Rumours of the death of ‘the national property boom’ are greatly exaggerated – especially since we didn’t have a national property boom in 2024.
Rather, over the past 12 months, we have seen differing market cycles in many locations – as is the usual state of play in real estate throughout Australia.
Strong property price growth was recorded in Perth, Adelaide, and Brisbane in 2024, but not in Melbourne, Sydney, Canberra, Darwin or Hobart.
Similarly, in the regional areas, there were declining and stagnating markets, as well as some where prices were showing good price growth.
This is situation normal in Australian real estate. It’s a big country and real estate markets are very local in nature.
So, a national property boom? We haven’t had one. So you ignore headlines declaring that the national property boom is over.
So, what can we expect in residential real estate in 2025?

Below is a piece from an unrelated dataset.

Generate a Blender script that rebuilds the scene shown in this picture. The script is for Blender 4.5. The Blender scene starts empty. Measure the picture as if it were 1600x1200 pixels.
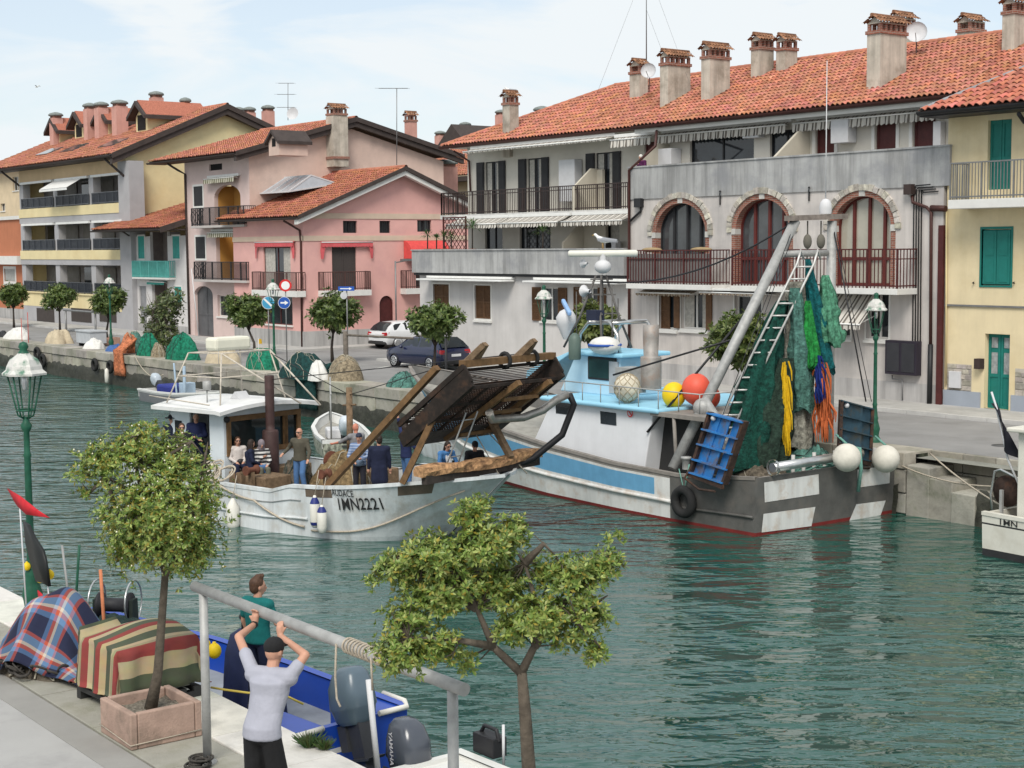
import bpy, math, random
import numpy as np
from mathutils import Vector, Matrix
rnd = random.Random(7)
SC = bpy.context.scene
COL = SC.collection
# ------------------------------------------------------------------ camera
FPX, TILT, ROLL, YAW, CAMZ = 2400.0, 0.08880833, -0.0081796, 0.91976817, 7.0
def _axes():
    f = np.array([-math.sin(YAW)*math.cos(TILT), math.cos(YAW)*math.cos(TILT), -math.sin(TILT)])
    r = np.array([math.cos(YAW), math.sin(YAW), 0.0]); u = np.cross(r, f); c, s = math.cos(ROLL), math.sin(ROLL)
    return c*r+s*u, -s*r+c*u, f
RT, UP, FW = _axes()
CAMP = np.array([0, 0, CAMZ])
cam = bpy.data.cameras.new('camera'); camo = bpy.data.objects.new('camera', cam); COL.objects.link(camo)
camo.matrix_world = Matrix(((RT[0], UP[0], -FW[0], 0), (RT[1], UP[1], -FW[1], 0), (RT[2], UP[2], -FW[2], CAMZ), (0, 0, 0, 1)))
cam.sensor_width = 36; cam.lens = FPX/1600*36; cam.clip_end = 3000; cam.clip_start = 0.1
SC.camera = camo
# ------------------------------------------------------------------ sky and sun
SUN_EL, SUN_AZ = math.radians(48), math.radians(-48)   # azimuth: direction towards the sun, from +X counter-clockwise
SC.world = bpy.data.worlds.new('World'); SC.world.use_nodes = True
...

Firstly, the major bank economists will predict price declines in 2025 – as they did at the start of 2023 and again at the start of 2024 – and will be proven wrong yet again because it they fail to understand the basic dynamics that drive prices in residential real estate.

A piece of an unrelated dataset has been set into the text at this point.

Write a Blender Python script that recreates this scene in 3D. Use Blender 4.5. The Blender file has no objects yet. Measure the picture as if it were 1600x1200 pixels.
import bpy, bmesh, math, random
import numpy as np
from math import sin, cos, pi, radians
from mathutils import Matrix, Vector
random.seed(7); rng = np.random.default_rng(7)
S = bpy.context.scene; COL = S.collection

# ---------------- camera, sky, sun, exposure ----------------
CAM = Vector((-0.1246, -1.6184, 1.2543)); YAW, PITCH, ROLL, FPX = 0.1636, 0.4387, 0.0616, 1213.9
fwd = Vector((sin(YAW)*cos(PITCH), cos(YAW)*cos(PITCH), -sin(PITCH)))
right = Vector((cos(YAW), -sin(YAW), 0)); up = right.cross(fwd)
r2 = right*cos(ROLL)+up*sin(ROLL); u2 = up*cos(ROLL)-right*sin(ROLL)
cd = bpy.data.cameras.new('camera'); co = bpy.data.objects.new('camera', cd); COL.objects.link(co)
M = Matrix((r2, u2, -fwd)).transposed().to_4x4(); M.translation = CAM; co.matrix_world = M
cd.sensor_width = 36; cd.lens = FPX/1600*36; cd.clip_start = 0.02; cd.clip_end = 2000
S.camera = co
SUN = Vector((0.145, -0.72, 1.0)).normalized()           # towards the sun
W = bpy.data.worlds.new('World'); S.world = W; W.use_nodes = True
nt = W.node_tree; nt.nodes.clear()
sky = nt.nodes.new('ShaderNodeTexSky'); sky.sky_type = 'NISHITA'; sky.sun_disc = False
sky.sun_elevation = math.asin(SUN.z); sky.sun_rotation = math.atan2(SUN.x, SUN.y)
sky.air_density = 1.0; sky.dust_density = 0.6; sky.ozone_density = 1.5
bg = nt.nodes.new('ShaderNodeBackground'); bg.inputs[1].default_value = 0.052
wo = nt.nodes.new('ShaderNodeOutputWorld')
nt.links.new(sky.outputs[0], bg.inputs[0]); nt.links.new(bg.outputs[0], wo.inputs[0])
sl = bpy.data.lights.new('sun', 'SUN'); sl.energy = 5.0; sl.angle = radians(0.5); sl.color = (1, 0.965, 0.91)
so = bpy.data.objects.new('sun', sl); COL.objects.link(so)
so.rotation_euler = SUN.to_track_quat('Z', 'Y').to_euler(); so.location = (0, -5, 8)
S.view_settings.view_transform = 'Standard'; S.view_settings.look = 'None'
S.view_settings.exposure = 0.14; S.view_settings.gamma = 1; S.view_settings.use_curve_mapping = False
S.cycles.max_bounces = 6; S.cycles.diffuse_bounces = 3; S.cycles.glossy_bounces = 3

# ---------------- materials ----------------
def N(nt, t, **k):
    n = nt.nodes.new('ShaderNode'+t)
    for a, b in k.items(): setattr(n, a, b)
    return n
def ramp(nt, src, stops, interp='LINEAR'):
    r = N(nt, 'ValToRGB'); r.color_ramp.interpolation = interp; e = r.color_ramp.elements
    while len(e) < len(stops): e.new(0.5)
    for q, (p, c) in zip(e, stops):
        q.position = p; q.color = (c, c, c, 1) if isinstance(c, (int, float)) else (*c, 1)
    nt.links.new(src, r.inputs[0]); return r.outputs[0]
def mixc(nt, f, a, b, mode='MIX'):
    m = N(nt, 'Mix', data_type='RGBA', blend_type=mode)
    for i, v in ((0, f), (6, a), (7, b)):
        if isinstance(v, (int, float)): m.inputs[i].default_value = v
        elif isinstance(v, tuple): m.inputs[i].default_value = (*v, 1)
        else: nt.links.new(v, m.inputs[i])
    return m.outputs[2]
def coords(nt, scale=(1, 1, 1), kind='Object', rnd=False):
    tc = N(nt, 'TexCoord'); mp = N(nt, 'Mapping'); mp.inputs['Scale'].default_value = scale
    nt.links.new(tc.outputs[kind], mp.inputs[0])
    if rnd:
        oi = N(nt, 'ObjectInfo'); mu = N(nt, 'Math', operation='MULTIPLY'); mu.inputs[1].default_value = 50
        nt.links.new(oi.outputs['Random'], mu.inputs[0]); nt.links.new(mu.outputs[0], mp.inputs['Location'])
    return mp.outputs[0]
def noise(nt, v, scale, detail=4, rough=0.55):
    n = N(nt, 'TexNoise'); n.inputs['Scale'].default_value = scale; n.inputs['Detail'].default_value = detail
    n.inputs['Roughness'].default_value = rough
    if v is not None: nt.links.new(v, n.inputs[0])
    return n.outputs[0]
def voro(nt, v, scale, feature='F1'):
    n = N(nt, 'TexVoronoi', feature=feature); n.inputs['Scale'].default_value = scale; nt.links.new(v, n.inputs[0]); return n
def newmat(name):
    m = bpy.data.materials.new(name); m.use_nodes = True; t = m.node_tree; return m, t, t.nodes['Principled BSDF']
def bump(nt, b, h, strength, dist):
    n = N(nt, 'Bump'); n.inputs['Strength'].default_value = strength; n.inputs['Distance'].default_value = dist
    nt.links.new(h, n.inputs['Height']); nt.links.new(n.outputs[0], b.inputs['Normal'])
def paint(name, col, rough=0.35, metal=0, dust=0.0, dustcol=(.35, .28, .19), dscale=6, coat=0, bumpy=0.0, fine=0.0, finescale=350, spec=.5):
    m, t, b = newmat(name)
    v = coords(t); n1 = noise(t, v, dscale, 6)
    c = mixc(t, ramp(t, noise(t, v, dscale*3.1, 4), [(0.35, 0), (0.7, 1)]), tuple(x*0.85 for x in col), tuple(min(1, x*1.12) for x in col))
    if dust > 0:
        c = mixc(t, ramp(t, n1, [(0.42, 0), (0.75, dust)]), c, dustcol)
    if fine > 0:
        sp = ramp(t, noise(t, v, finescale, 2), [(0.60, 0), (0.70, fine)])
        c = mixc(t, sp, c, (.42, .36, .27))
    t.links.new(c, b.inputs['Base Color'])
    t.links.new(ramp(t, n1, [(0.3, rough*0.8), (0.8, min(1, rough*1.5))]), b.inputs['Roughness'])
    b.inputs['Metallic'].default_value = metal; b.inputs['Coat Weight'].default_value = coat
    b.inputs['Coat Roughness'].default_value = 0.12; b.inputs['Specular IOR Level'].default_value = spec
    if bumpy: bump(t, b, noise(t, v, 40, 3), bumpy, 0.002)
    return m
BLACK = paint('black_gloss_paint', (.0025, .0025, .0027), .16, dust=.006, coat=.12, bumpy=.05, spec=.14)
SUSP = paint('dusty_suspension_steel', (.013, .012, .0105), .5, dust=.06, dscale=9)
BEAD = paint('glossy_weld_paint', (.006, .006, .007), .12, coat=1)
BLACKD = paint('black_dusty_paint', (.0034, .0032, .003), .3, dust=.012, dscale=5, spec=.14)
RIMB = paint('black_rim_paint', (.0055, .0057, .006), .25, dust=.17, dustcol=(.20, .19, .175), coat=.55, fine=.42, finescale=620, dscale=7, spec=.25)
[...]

Politicians will continue to scapegoat their traditional targets of foreigners (migrants, international students and foreign investors) as well as mum-and-dad Australian investors – and enlist the help of shallow journalists to infer that these cohorts are the cause of all the problems in the housing markets.
The reality is that investors, local and foreign, are not the problem – they are the solution. They hold the keys to solving the housing crisis.

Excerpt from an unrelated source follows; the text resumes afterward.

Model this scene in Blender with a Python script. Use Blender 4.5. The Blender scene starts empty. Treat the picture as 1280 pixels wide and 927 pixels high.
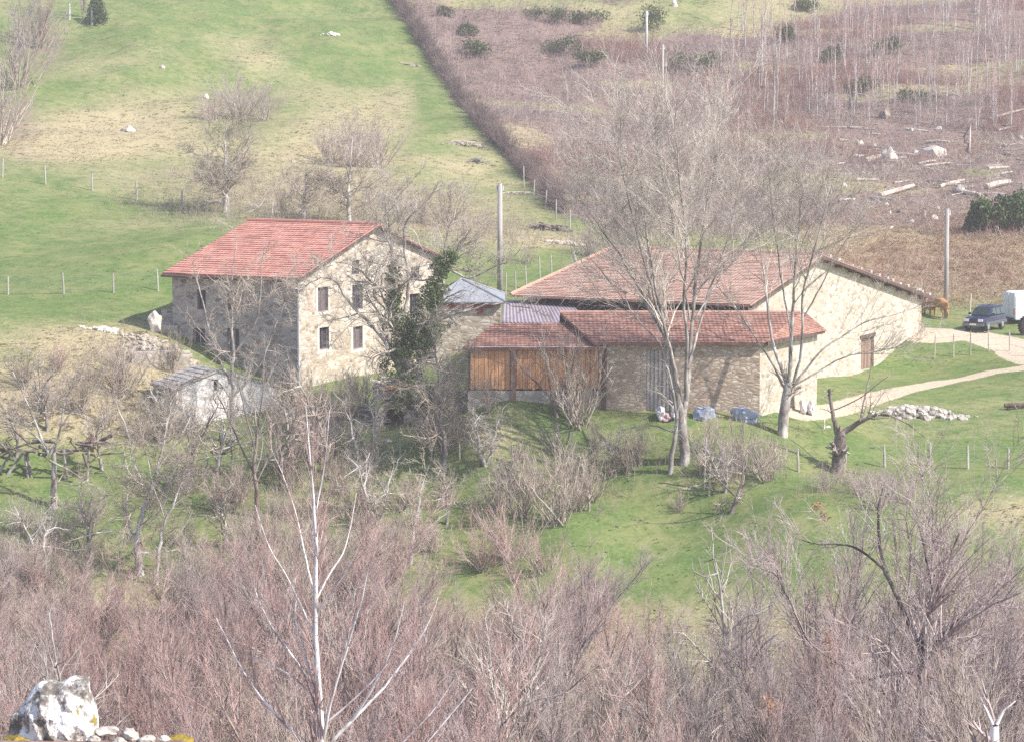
import bpy, bmesh, math, random
import numpy as np
from mathutils import Vector, Matrix
R = math.radians
HAZE = 0.00045
sc = bpy.context.scene
COL = sc.collection

# ------------------------------------------------------------------ camera, sky, sun, exposure
F = 3450.0                      # focal length in photo pixels (1280 wide)
PITCH = math.atan(363.5 / F)
cam_d = bpy.data.cameras.new('camera'); cam = bpy.data.objects.new('camera', cam_d); COL.objects.link(cam)
cam_d.sensor_width = 36.0; cam_d.lens = 36.0 * F / 1280.0
cam_d.clip_start = 0.5; cam_d.clip_end = 4000
cam.location = (0, 0, 0); cam.rotation_euler = (R(90) - PITCH, 0, 0)
sc.camera = cam
SUN_EL, SUN_AZ = R(44), R(-24)            # azimuth of the direction TO the sun, measured from +X
sun_dir = Vector((math.cos(SUN_EL) * math.cos(SUN_AZ), math.cos(SUN_EL) * math.sin(SUN_AZ), math.sin(SUN_EL)))
w = bpy.data.worlds.new('World'); sc.world = w; w.use_nodes = True
nt = w.node_tree; sky = nt.nodes.new('ShaderNodeTexSky'); sky.sky_type = 'NISHITA'; sky.sun_disc = False
sky.sun_elevation = SUN_EL; sky.sun_rotation = math.atan2(sun_dir.x, sun_dir.y)
sky.air_density = 1.0; sky.dust_density = 1.5
bg = nt.nodes['Background']; nt.links.new(sky.outputs[0], bg.inputs[0]); bg.inputs[1].default_value = 0.15
sl = bpy.data.lights.new('sun', 'SUN'); sl.energy = 4.4; sl.angle = R(0.6); sl.color = (1.0, 0.94, 0.86)
so = bpy.data.objects.new('sun', sl); COL.objects.link(so); so.rotation_euler = sun_dir.to_track_quat('Z', 'Y').to_euler()
sc.view_settings.view_transform = 'Standard'; sc.view_settings.look = 'None'
sc.view_settings.exposure = 0.64; sc.view_settings.gamma = 1.0; sc.view_settings.use_curve_mapping = False
cy = sc.cycles
cy.use_denoising = False; cy.max_bounces = 5; cy.diffuse_bounces = 2; cy.glossy_bounces = 2
cy.transmission_bounces = 2; cy.volume_bounces = 1; cy.transparent_max_bounces = 8
cy.use_adaptive_sampling = True; cy.adaptive_threshold = 0.01

# ------------------------------------------------------------------ pixels <-> places
FW = np.array((0, math.cos(PITCH), -math.sin(PITCH))); UP = np.array((0, math.sin(PITCH), math.cos(PITCH)))
def P(px, py, Y):
    d = FW + (463.5 - py) / F * UP + np.array(((px - 640) / F, 0, 0))
    return d * (Y / d[1])
def project(x, y, z):
    dep = y * FW[1] + z * FW[2]
    dep = np.where(np.abs(dep) < .1, .1, dep)
    return 640 + F * x / dep, 463.5 - F * (y * UP[1] + z * UP[2]) / dep

# ------------------------------------------------------------------ terrain height
ctl = []
def row(Y, *pp):
    for px, py in pp: ctl.append(P(px, py, Y))
for x in (-60, 0, 60): ctl += [np.array((x, -40, 2.)), np.array((x, 12, -4.2))]
ctl.append(np.array((0, 0, -1.75)))
row(36, (-300, 920), (0, 913), (130, 915), (270, 935), (420, 1000), (640, 1060), (960, 1060), (1280, 1060), (1600, 1060))
for x in (-45, -20, -8, 0, 8, 20, 45):
    ctl += [np.array((x, 52, -19.5)), np.array((x, 72, -25.5)), np.array((x, 98, -29.3)), np.array((x, 109, -28.2))]
row(118, (-200, 850), (0, 850), (320, 850), (640, 850), (960, 850), (1280, 850), (1500, 850))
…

Meanwhile, most State Governments will continue to make the housing crisis worse with anti-investor policies – with the negative ramifications of recent rental reforms to become more apparent as 2025 unfolds.
Vacancy rates will remain low, but the rate of rental growth generally will slow because markets have hit a ceiling due to limits in the capacity of tenants to pay more.
However, restrictive rental legislation by various state and territory governments will continue to motivate some investors to sell up – thereby making the rental shortage worse.
The Greens will continue to embarrass themselves and lose voter support with anti-investor rants, with the Federal Election due early in the year likely to see their influence reduce even more.
Investors will continue to pile into the frenzied markets, mostly in regional Queensland -however, the smart money will target locations early in the growth cycle, not at the end.
Evidence that the Perth market has passed its peak will become more apparent with a similar slowdown forecast for regional WA.
The solid economic and market fundamentals in Adelaide means it will continue to show solid growth next year as well as Brisbane and regional Queensland.
Melbourne did not have a good year in 2023 or in 2024, but I believe it will start to rise next year, thanks to the price differential with Sydney and its high population growth. This will occur despite Melbourne having the worst state government and the highest taxes in the nation.
Darwin will be targeted by investors and will begin to show some price growth next year, too. More and more indicators are favourable for the Northern Territory capital, with investors seeking its affordable houses and high rental yields.
The Exodus to Affordable Lifestyle will continue, boosting many regional markets, as more big city residents seek a different and more affordable way of living, enabled by technology and the ability to work remotely.
What we have termed the ‘second-wind markets’ will ignite.
These are locations where the market sprinted (with major price growth) from 2022 to 2024, has been catching it breath since then, and now, having got its second wind, is starting to run again.
They include regional cities such as Albury-Wodonga and Tamworth in NSW, the Sunshine Coast and Hervey Bay in Queensland, Bendigo and Ballarat in Victoria, as well as Launceston and Burnie in Tasmania.
There will continue to be a lot of conjecture about interest rates next year, but the potential impact of any rate reductions will be largely irrelevant and greatly over-rated by many economists and news media.
As we’ve learned from the past two years, trends with interest rates are not the major influence on real estate outcomes.
If they were, prices would have fallen everywhere over the past two years.